## begin
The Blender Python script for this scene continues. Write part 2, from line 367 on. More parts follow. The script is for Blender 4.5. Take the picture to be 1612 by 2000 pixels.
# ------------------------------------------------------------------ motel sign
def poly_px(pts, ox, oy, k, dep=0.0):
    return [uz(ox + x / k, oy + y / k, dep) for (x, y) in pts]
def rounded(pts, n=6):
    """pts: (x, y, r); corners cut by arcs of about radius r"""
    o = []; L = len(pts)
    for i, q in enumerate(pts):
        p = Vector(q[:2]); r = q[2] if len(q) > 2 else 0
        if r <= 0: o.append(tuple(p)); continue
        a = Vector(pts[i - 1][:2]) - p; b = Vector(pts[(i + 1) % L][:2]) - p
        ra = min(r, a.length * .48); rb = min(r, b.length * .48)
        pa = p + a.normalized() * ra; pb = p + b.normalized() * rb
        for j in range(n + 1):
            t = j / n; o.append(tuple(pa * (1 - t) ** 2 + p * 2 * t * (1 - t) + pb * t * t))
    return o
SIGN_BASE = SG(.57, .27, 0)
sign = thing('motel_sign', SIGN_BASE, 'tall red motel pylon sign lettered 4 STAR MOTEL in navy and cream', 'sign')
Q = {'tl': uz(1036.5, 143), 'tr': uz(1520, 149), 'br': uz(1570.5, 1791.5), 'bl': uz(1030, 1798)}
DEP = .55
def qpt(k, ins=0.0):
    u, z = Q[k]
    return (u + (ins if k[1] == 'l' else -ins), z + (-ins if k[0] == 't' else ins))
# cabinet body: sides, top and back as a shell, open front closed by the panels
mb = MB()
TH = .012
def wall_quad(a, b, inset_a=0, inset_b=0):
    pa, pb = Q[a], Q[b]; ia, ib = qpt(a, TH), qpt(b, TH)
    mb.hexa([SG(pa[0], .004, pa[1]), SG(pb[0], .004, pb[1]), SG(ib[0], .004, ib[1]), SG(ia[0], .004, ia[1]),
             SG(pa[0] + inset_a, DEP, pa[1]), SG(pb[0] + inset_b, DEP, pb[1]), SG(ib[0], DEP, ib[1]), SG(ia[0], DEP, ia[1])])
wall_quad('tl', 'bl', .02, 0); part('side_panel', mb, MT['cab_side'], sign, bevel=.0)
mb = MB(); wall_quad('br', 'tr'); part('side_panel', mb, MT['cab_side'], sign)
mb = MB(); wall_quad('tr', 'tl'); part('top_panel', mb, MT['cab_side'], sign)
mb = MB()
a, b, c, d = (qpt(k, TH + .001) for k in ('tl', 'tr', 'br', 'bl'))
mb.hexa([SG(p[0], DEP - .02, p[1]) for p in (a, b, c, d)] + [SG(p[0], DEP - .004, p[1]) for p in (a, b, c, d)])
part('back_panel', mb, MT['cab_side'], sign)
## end
§ **EXERCISE PROMPT**
Extract the data exactly as given.

§ **RESPONSE**
The Blender Python script for this scene continues. Write part 2, from line 367 on. More parts follow. The script is for Blender 4.5. Take the picture to be 1612 by 2000 pixels.
# ------------------------------------------------------------------ motel sign
def poly_px(pts, ox, oy, k, dep=0.0):
    return [uz(ox + x / k, oy + y / k, dep) for (x, y) in pts]
def rounded(pts, n=6):
    """pts: (x, y, r); corners cut by arcs of about radius r"""
    o = []; L = len(pts)
    for i, q in enumerate(pts):
        p = Vector(q[:2]); r = q[2] if len(q) > 2 else 0
        if r <= 0: o.append(tuple(p)); continue
        a = Vector(pts[i - 1][:2]) - p; b = Vector(pts[(i + 1) % L][:2]) - p
        ra = min(r, a.length * .48); rb = min(r, b.length * .48)
        pa = p + a.normalized() * ra; pb = p + b.normalized() * rb
        for j in range(n + 1):
            t = j / n; o.append(tuple(pa * (1 - t) ** 2 + p * 2 * t * (1 - t) + pb * t * t))
    return o
SIGN_BASE = SG(.57, .27, 0)
sign = thing('motel_sign', SIGN_BASE, 'tall red motel pylon sign lettered 4 STAR MOTEL in navy and cream', 'sign')
Q = {'tl': uz(1036.5, 143), 'tr': uz(1520, 149), 'br': uz(1570.5, 1791.5), 'bl': uz(1030, 1798)}
DEP = .55
def qpt(k, ins=0.0):
    u, z = Q[k]
    return (u + (ins if k[1] == 'l' else -ins), z + (-ins if k[0] == 't' else ins))
# cabinet body: sides, top and back as a shell, open front closed by the panels
mb = MB()
TH = .012
def wall_quad(a, b, inset_a=0, inset_b=0):
    pa, pb = Q[a], Q[b]; ia, ib = qpt(a, TH), qpt(b, TH)
    mb.hexa([SG(pa[0], .004, pa[1]), SG(pb[0], .004, pb[1]), SG(ib[0], .004, ib[1]), SG(ia[0], .004, ia[1]),
             SG(pa[0] + inset_a, DEP, pa[1]), SG(pb[0] + inset_b, DEP, pb[1]), SG(ib[0], DEP, ib[1]), SG(ia[0], DEP, ia[1])])
wall_quad('tl', 'bl', .02, 0); part('side_panel', mb, MT['cab_side'], sign, bevel=.0)
mb = MB(); wall_quad('br', 'tr'); part('side_panel', mb, MT['cab_side'], sign)
mb = MB(); wall_quad('tr', 'tl'); part('top_panel', mb, MT['cab_side'], sign)
mb = MB()
a, b, c, d = (qpt(k, TH + .001) for k in ('tl', 'tr', 'br', 'bl'))
mb.hexa([SG(p[0], DEP - .02, p[1]) for p in (a, b, c, d)] + [SG(p[0], DEP - .004, p[1]) for p in (a, b, c, d)])
part('back_panel', mb, MT['cab_side'], sign)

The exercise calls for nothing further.